To a man, the Derry players have been nothing but impressed. Speak to any of them privately and they’ll say the same thing as they would publically.
“He’s a serious football man. He thinks about it all the time. He’d probably know players in Derry better than I would, and that’s him only involved in ‘Screen a few years,” says Heron.
For him, it's a combination of his meticulousness on the training ground and his composure in the changing room.
“He’s a brilliant speaker. Whenever he’s speaking, everybody’s listening. When he needs to be, he can be loud, but he’s not one of these that tries to motivate you by guldering and roaring at you.
“It’s more the meaning behind what he’s saying that’d motivate you. He’s a wile passionate man.
“He knows what players expect of him, and what he expects of players. The way he goes on with players and his rapport with them is just class.

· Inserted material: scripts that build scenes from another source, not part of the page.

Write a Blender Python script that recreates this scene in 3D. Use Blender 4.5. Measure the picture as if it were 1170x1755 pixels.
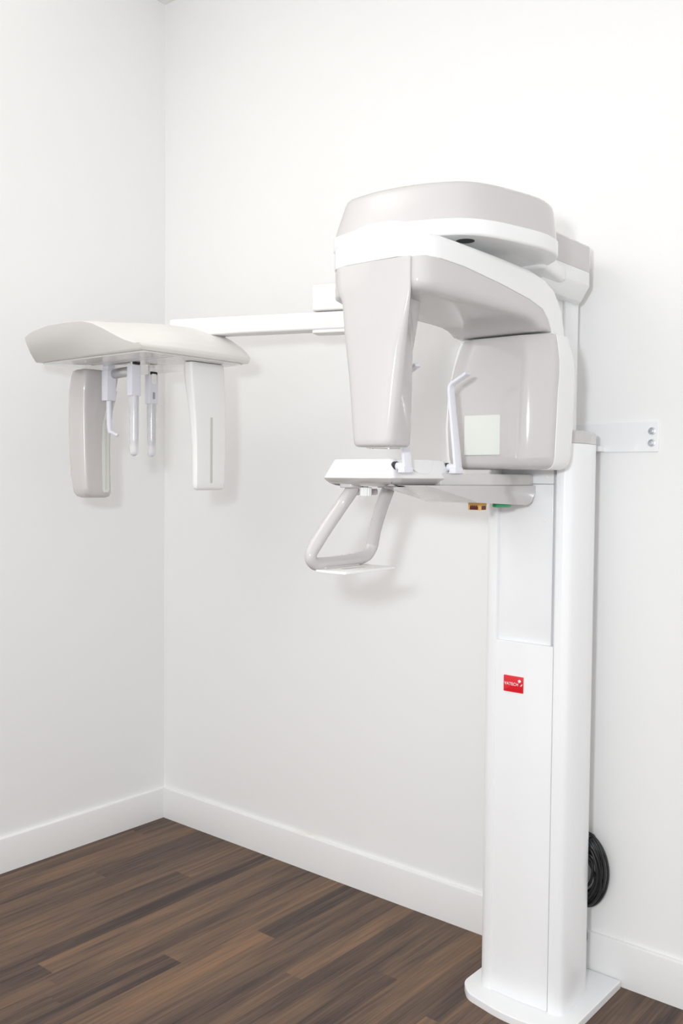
import bpy, bmesh, math, random
from mathutils import Vector, Matrix

for o in list(bpy.data.objects):
    bpy.data.objects.remove(o)
S = bpy.context.scene
C = S.collection
rnd = random.Random(7)

# ------------------------------------------------------------------ camera
YAW, PITCH, ROLL, FPX = 0.693773, 0.0380323, 0.0091209, 1602.28
CAM = Vector((2.85812, -2.35609, 1.35))
f = Vector((-math.sin(YAW) * math.cos(PITCH), math.cos(YAW) * math.cos(PITCH), -math.sin(PITCH)))
r0 = Vector((math.cos(YAW), math.sin(YAW), 0))
u0 = r0.cross(f)
r = r0 * math.cos(ROLL) + u0 * math.sin(ROLL)
u = u0 * math.cos(ROLL) - r0 * math.sin(ROLL)
cam = bpy.data.cameras.new('camera')
camo = bpy.data.objects.new('camera', cam)
C.objects.link(camo)
m = Matrix((r, u, -f)).transposed().to_4x4()
m.translation = CAM
camo.matrix_world = m
cam.sensor_fit = 'VERTICAL'
cam.sensor_height = 36.0
cam.lens = 36.0 * FPX / 1755.0
cam.clip_start = 0.02
S.camera = camo

# ------------------------------------------------------------------ world, lights, exposure
S.view_settings.view_transform = 'Standard'
S.view_settings.look = 'None'
S.view_settings.gamma = 1.0
S.view_settings.use_curve_mapping = False
S.view_settings.exposure = 0.06

W = bpy.data.worlds.new('room_ambient')
S.world = W
W.use_nodes = True
W.node_tree.nodes['Background'].inputs[0].default_value = (0.995, 0.995, 0.995, 1)
W.node_tree.nodes['Background'].inputs[1].default_value = 1.25


def area(name, loc, target, size, power, col, shape='DISK', size_y=None):
    l = bpy.data.lights.new(name, 'AREA')
    l.shape = shape
    l.size = size
    if size_y:
        l.size_y = size_y
    l.energy = power
    l.color = col
    o = bpy.data.objects.new(name, l)
    C.objects.link(o)
    o.location = loc
    o.rotation_euler = (Vector(target) - Vector(loc)).to_track_quat('-Z', 'Y').to_euler()
    return o


# flash held just left of and above the camera
area('camera_flash', (2.66, -2.48, 1.55), (1.0, 0.0, 1.25), 0.14, 21, (0.92, 0.965, 1.0))
# second flash head bounced off the ceiling
bf = area('bounce_flash', (0.6, -2.5, 1.75), (0.6, -2.3, 3.2), 0.5, 30, (1.0, 0.975, 0.935))
bf.data.spread = math.radians(110)


# ------------------------------------------------------------------ materials
def mat(name, col, rough=0.4, spec=0.5, coat=0.0, metal=0.0, trans=0.0, noise=0.0, nscale=40):
    M = bpy.data.materials.new(name)
    M.use_nodes = True
    nt = M.node_tree
    b = nt.nodes['Principled BSDF']
    b.inputs['Base Color'].default_value = (*col, 1)
    b.inputs['Roughness'].default_value = rough
    b.inputs['Specular IOR Level'].default_value = spec
    b.inputs['Metallic'].default_value = metal
    b.inputs['Coat Weight'].default_value = coat
    b.inputs['Coat Roughness'].default_value = 0.06
    b.inputs['Transmission Weight'].default_value = trans
    if noise:
        tc = nt.nodes.new('ShaderNodeTexCoord')
        nz = nt.nodes.new('ShaderNodeTexNoise')
        nz.inputs['Scale'].default_value = nscale
        nz.inputs['Detail'].default_value = 4
        bp = nt.nodes.new('ShaderNodeBump')
        bp.inputs['Strength'].default_value = noise
        bp.inputs['Distance'].default_value = 0.002
        nt.links.new(tc.outputs['Object'], nz.inputs['Vector'])
        nt.links.new(nz.outputs['Fac'], bp.inputs['Height'])
        nt.links.new(bp.outputs['Normal'], b.inputs['Normal'])
    return M


WHITE = mat('white_gloss_plastic', (0.79, 0.79, 0.79), 0.22, 0.5, 0.3)
WHITEM = mat('white_satin_plastic', (0.87, 0.865, 0.85), 0.45, 0.4)
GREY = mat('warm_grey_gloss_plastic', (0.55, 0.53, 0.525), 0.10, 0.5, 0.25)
GREYC = mat('cool_grey_gloss_plastic', (0.57, 0.54, 0.53), 0.2, 0.5, 0.5)
PAINT = mat('white_powder_coat', (0.86, 0.865, 0.875), 0.3, 0.45, 0.25)
CREAM = mat('cream_white_plastic', (0.79, 0.775, 0.75), 0.4, 0.45)
UNDER = mat('glossy_pale_underside', (0.70, 0.685, 0.66), 0.06, 0.6, 0.6)
STEEL = mat('brushed_steel', (0.62, 0.62, 0.62), 0.3, metal=1.0)
ZINC = mat('zinc_bolt', (0.60, 0.63, 0.66), 0.3, metal=0.9)
DARK = mat('black_plastic', (0.012, 0.012, 0.014), 0.45)
BLACKC = mat('black_cable_rubber', (0.02, 0.02, 0.022), 0.38, 0.5)
GREYWIRE = mat('grey_cable', (0.25, 0.25, 0.26), 0.5)
RED = mat('red_badge', (0.72, 0.008, 0.02), 0.25, 0.5, 0.3)
INK = mat('white_print', (0.88, 0.86, 0.86), 0.4)
PALE = mat('pale_green_window', (0.70, 0.715, 0.675), 0.35)
SLIT = mat('slit_groove', (0.60, 0.60, 0.54), 0.5)
LILAC = mat('lilac_soft_plastic', (0.76, 0.76, 0.82), 0.45, 0.4)
CLEAR = mat('clear_plastic_tube', (0.93, 0.93, 0.95), 0.08, 0.5, 0.3, 0, 0.45)
OVAL = mat('grey_oval_window', (0.36, 0.36, 0.37), 0.4)
LENS = mat('lilac_lens', (0.78, 0.79, 0.90), 0.2, 0.5, 0.4)
ORANGE = mat('orange_plastic', (0.84, 0.48, 0.12), 0.4)
MAROON = mat('dark_red_slot', (0.10, 0.012, 0.02), 0.4)
GREEN = mat('green_button', (0.02, 0.36, 0.14), 0.35)
LABELW = mat('label_paper', (0.80, 0.80, 0.84), 0.5)
YELLOW = mat('label_yellow', (0.80, 0.72, 0.30), 0.5)
TEXTG = mat('label_ink_grey', (0.50, 0.50, 0.56), 0.6)
TRIMW = mat('white_semi_gloss_trim', (0.84, 0.835, 0.83), 0.35, 0.5)
CEIL = mat('ceiling_paint', (0.85, 0.85, 0.84), 0.9, 0.2)


def wall_mat():
    M = mat('white_wall_paint', (0.87, 0.868, 0.862), 0.55, 0.3, noise=0.06, nscale=220)
    return M


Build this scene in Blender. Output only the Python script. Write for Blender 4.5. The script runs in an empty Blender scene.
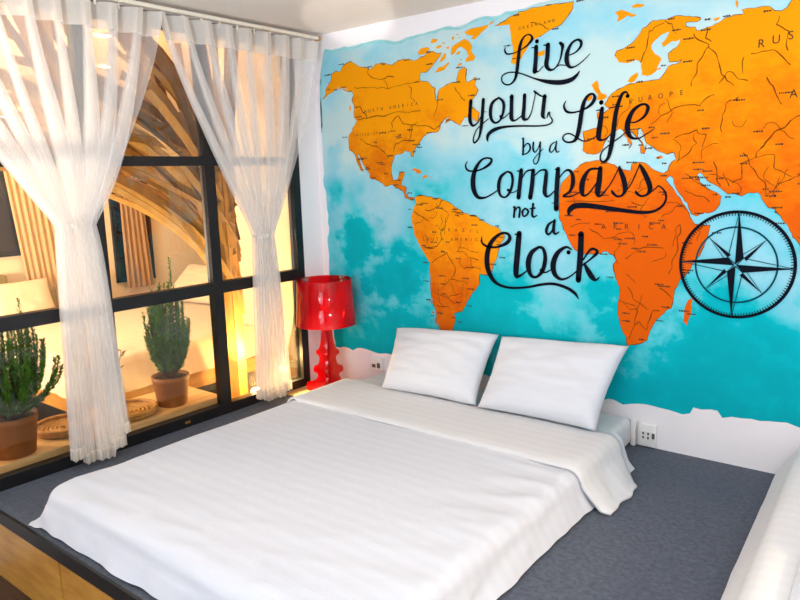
LAND={"NA":[[0.0627,1.7573],[0.0967,1.7937],[0.0919,1.8159],[0.1387,1.8632],[0.153,1.8944],[0.1348,1.8998],[0.1849,1.9139],[0.2148,1.9063],[0.2343,1.9295],[0.2652,1.9469],[0.2954,1.9575],[0.3356,1.9427],[0.3691,1.918],[0.4145,1.9086],[0.4534,1.8942],[0.4935,1.9156],[0.5378,1.9185],[0.6127,1.8975],[0.6558,1.9162],[0.7083,1.9215],[0.7693,1.9024],[0.81,1.9128],[0.8402,1.9244],[0.8848,1.9352],[0.9185,1.9218],[0.9424,1.9165],[0.9324,1.8989],[0.8979,1.8728],[0.8577,1.8392],[0.8076,1.8332],[0.7969,1.811],[0.8114,1.79],[0.8514,1.7897],[0.8804,1.7597],[0.8996,1.7423],[0.9031,1.684],[0.9178,1.6827],[0.9218,1.7324],[0.9628,1.7513],[1.0012,1.7626],[1.0388,1.7625],[1.044,1.7956],[1.0584,1.8239],[1.0862,1.834],[1.1024,1.8188],[1.0946,1.7827],[1.0988,1.7562],[1.1308,1.764],[1.1579,1.7758],[1.153,1.7395],[1.1707,1.7083],[1.157,1.6874],[1.1326,1.6649],[1.1171,1.6413],[1.174,1.5993],[1.1645,1.5502],[1.1315,1.5776],[1.0856,1.581],[1.0538,1.5388],[1.0071,1.574],[0.9588,1.5581],[0.9916,1.5957],[0.9527,1.5754],[0.928,1.5616],[0.9324,1.5378],[0.9123,1.5195],[0.8425,1.516],[0.8166,1.4976],[0.7902,1.4669],[0.7585,1.4443],[0.7473,1.4204],[0.7464,1.3919],[0.731,1.4007],[0.7264,1.4214],[0.6949,1.4269],[0.6914,1.4284],[0.6589,1.415],[0.6153,1.4069],[0.5922,1.3744],[0.584,1.3074],[0.5991,1.269],[0.6264,1.2684],[0.6441,1.3058],[0.6608,1.3178],[0.6821,1.3131],[0.6702,1.2801],[0.6527,1.2427],[0.6898,1.2254],[0.6834,1.1961],[0.704,1.1708],[0.7465,1.1705],[0.7462,1.1605],[0.7036,1.1582],[0.6773,1.1751],[0.6676,1.2047],[0.6302,1.222],[0.5869,1.2413],[0.5421,1.2334],[0.5148,1.2536],[0.4758,1.2715],[0.4188,1.2857],[0.4256,1.3072],[0.3868,1.3473],[0.3541,1.4006],[0.3458,1.4226],[0.3316,1.4232],[0.3474,1.3834],[0.3686,1.3375],[0.374,1.326],[0.3508,1.3354],[0.3346,1.3665],[0.3186,1.402],[0.3026,1.4375],[0.2731,1.4476],[0.2671,1.4858],[0.2635,1.5296],[0.2954,1.5623],[0.3273,1.6032],[0.3341,1.6199],[0.3138,1.6384],[0.3205,1.6976],[0.3052,1.7415],[0.3183,1.7657],[0.3077,1.7878],[0.2487,1.7978],[0.2134,1.8141],[0.1642,1.8103],[0.2808,1.8018],[0.2095,1.8173],[0.16,1.8093],[0.1528,1.7927],[0.115,1.7858]],"SA":[[0.7442,1.1715],[0.7819,1.186],[0.8458,1.1753],[0.9526,1.156],[1.0043,1.1273],[1.0805,1.0851],[1.1554,1.0717],[1.1879,1.0442],[1.2841,1.0114],[1.3076,0.9845],[1.3232,0.9643],[1.2916,0.9218],[1.2754,0.8585],[1.2511,0.8151],[1.2427,0.7651],[1.1853,0.7615],[1.1655,0.7674],[1.1682,0.71],[1.117,0.6478],[1.0733,0.5851],[1.0554,0.5537],[1.0023,0.5335],[1.0104,0.489],[0.9862,0.4332],[0.9765,0.3939],[0.9505,0.3568],[0.9271,0.3724],[0.9098,0.4197],[0.8834,0.4755],[0.8756,0.5362],[0.8464,0.6256],[0.8427,0.7017],[0.8399,0.8075],[0.7915,0.8732],[0.7376,0.9619],[0.7213,1.0445],[0.7327,1.1046],[0.7564,1.1418]],"EU":[[1.8807,1.7862],[1.8858,1.8068],[1.9195,1.813],[1.9524,1.8295],[1.9792,1.8518],[2.0052,1.884],[2.0418,1.9091],[2.0943,1.906],[2.135,1.9146],[2.1755,1.9112],[2.2356,1.8939],[2.241,1.8814],[2.2117,1.878],[2.1817,1.8826],[2.1823,1.8677],[2.2175,1.8576],[2.2281,1.8413],[2.2667,1.8503],[2.2858,1.8522],[2.3139,1.8624],[2.3322,1.874],[2.3689,1.8824],[2.4055,1.8813],[2.3956,1.8969],[2.4405,1.8989],[2.4936,1.8947],[2.5119,1.878],[2.5382,1.8691],[2.5546,1.8801],[2.5699,1.9045],[2.5921,1.9506],[2.7816,1.9534],[3.0661,1.9149],[3.1376,1.0967],[2.912,1.0204],[2.833,0.8068],[2.7962,0.6249],[2.7432,0.7599],[2.6788,0.9071],[2.6474,0.9827],[2.6351,0.9929],[2.6017,1.0583],[2.557,1.1109],[2.5588,1.0978],[2.5579,1.1117],[2.5321,1.1209],[2.5138,1.1443],[2.5034,1.177],[2.4601,1.1821],[2.4346,1.1682],[2.3806,1.1782],[2.3573,1.1928],[2.3335,1.2124],[2.2957,1.2324],[2.2759,1.2571],[2.2611,1.2721],[2.2523,1.2577],[2.2678,1.2281],[2.2972,1.1984],[2.3349,1.1834],[2.3542,1.1639],[2.351,1.1349],[2.334,1.1056],[2.2787,1.0905],[2.2572,1.0823],[2.2356,1.095],[2.2246,1.1249],[2.1988,1.1648],[2.1629,1.2052],[2.1564,1.2452],[2.1411,1.2576],[2.1268,1.2409],[2.1376,1.2206],[2.1739,1.175],[2.2101,1.1249],[2.2314,1.08],[2.2539,1.0483],[2.2734,1.0455],[2.3164,1.0463],[2.3033,0.9822],[2.2791,0.9167],[2.2406,0.8492],[2.2003,0.8023],[2.1806,0.7561],[2.178,0.7138],[2.1675,0.6758],[2.1143,0.6247],[2.0822,0.5747],[2.0672,0.5141],[2.0333,0.4921],[1.9749,0.4786],[1.9678,0.5198],[1.9428,0.559],[1.9229,0.6289],[1.9276,0.6771],[1.932,0.7368],[1.9126,0.7944],[1.8958,0.8405],[1.9104,0.8764],[1.8979,0.8992],[1.8675,0.9155],[1.819,0.9015],[1.7568,0.8988],[1.7057,0.9146],[1.679,0.9575],[1.647,1.0146],[1.6228,1.0722],[1.6215,1.1731],[1.6287,1.223],[1.6235,1.2158],[1.6433,1.2463],[1.687,1.286],[1.7406,1.3244],[1.8143,1.3366],[1.8663,1.32],[1.892,1.3094],[1.9176,1.294],[1.9676,1.2829],[1.9716,1.3115],[2.0006,1.32],[2.0345,1.314],[2.07,1.2826],[2.1109,1.2663],[2.1303,1.2808],[2.1391,1.3104],[2.1629,1.3293],[2.157,1.3542],[2.1277,1.3505],[2.0974,1.3618],[2.0666,1.3782],[2.0353,1.3998],[2.0241,1.4306],[2.0081,1.4466],[2.0255,1.4308],[2.0079,1.4641],[1.9935,1.4651],[1.9923,1.4328],[2.0154,1.4045],[2.0253,1.3715],[2.0319,1.3939],[2.0283,1.3566],[2.009,1.3603],[2.0126,1.3996],[1.9824,1.4388],[1.9622,1.4635],[1.9427,1.46],[1.9483,1.4361],[1.9738,1.4016],[1.9568,1.3816],[1.9622,1.3974],[1.9438,1.4221],[1.928,1.4562],[1.9127,1.4714],[1.8732,1.4501],[1.8434,1.4181],[1.8339,1.3846],[1.8033,1.3615],[1.7611,1.3683],[1.7395,1.3841],[1.7439,1.4333],[1.7379,1.4681],[1.7851,1.4797],[1.8214,1.4822],[1.8332,1.5054],[1.8019,1.525],[1.8044,1.5508],[1.8403,1.548],[1.8603,1.5607],[1.8396,1.5814],[1.859,1.6128],[1.862,1.6162],[1.8847,1.6336],[1.9297,1.6528],[1.9851,1.6631],[2.0821,1.6664],[2.1075,1.6915],[2.117,1.7159],[2.1629,1.7257],[2.1727,1.7346],[2.1216,1.7306],[2.1098,1.7677],[2.1502,1.7877],[2.1592,1.8165],[2.1286,1.8157],[2.0932,1.7952],[2.0821,1.8119],[2.1073,1.8338],[2.1116,1.8583],[2.0756,1.8453],[2.0398,1.8126],[2.0482,1.7858],[2.0864,1.7502],[2.0717,1.7212],[2.065,1.7014],[2.0281,1.6816],[2.006,1.6923],[1.9989,1.7454],[1.982,1.76],[1.9382,1.7474],[1.8985,1.7596]],"GR":[[1.2676,2.0048],[1.317,2.0206],[1.3585,2.0372],[1.4061,2.0468],[1.4594,2.0551],[1.563,2.0546],[1.6811,2.0478],[1.6755,2.0142],[1.6515,1.9855],[1.6208,1.9574],[1.5641,1.9437],[1.5257,1.9269],[1.4734,1.9059],[1.4402,1.8703],[1.42,1.8382],[1.3791,1.8083],[1.3556,1.8228],[1.3722,1.8675],[1.3584,1.9391],[1.3516,1.998],[1.3169,2.0032]],"BA":[[1.004,1.9086],[1.014,1.9445],[1.0514,1.9579],[1.0882,1.9674],[1.1241,1.9479],[1.1372,1.9207],[1.128,1.9038],[1.1546,1.8749],[1.1409,1.8547],[1.0957,1.8565],[1.0913,1.8681],[1.1142,1.8836],[1.0965,1.9152],[1.0694,1.9334],[1.0416,1.9297],[1.0274,1.9094],[1.0085,1.9006]],"UK":[[1.7759,1.673],[1.8014,1.6894],[1.8071,1.6604],[1.823,1.6351],[1.8436,1.6237],[1.849,1.609],[1.8237,1.6037],[1.8031,1.6084],[1.8058,1.6272],[1.7867,1.6529]],"IR":[[1.751,1.6131],[1.758,1.6317],[1.7767,1.6367],[1.7802,1.6152],[1.7617,1.6025]],"MA":[[2.2392,0.7161],[2.2571,0.7251],[2.2554,0.6654],[2.2397,0.6037],[2.2218,0.6244],[2.2264,0.6851]]}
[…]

“His trainings are very, very good. They’re always football orientated, and there’s a lot of thought put behind them. You’re not just doing stuff for the sake of it, it’s always well thought-out.
“That makes boys willing to work for him. Boys can see how hard he works, and there’s obviously a lot of work and planning put into what he does.”
When he was over Dromore, Meenagh regularly came up against clubmate John McElholm, who was coaching Killyclogher before he moved on to join Donegal’s backroom team in 2018.
McElholm teaches and coaches in St Mary’s Magherafelt, ten minutes on up the road from St Colm’s, and every Saturday morning, the pair of them can be found at home in Loughmacrory, helping drive a blossoming underage in the club.
“We’ve been friends for a long time. Ciaran’s always very measured and approachable.
“He’d be a deep thinker about the game, he’d constantly be wanting to chat about things, to share ideas and get your opinion on different things. He’s very humble like that.
“We’d chat away about different aspects of the game and I know he’d do the same with other people. He’s always keen to listen, keen to learn and keen for you to share your own experiences.
“Him and I would have had discussions about last year and how I found Donegal compared to a good club team. Ciaran’s always on a learning curve. That’s just the type of fella he is. Any element he can, he’s constantly looking for self improvement.”
His work in Loughmacrory perhaps is the ultimate mark of his character. Perhaps McMenamin sums it up best.
“To me, if you’re describing Ciaran, it would be as a real good GAA man. That’s maybe in the broad context, but he’s heavily involved with the youth in Loughmacrory, he’s heavily involved in schools coaching.
“GAA in general is his life. Some people might think it’s a bland thing to say, but I think to GAA people it means more being called a good GAA person than maybe being called an excellent coach.
“When we were refereeing blitzes at U8 and U10, he was there taking the Loughmacrory teams as well. You have to look at their youth, it’s come on leaps and bounds and he’s in the middle of that.
“When you see that, it shows you what kind of coach he is.”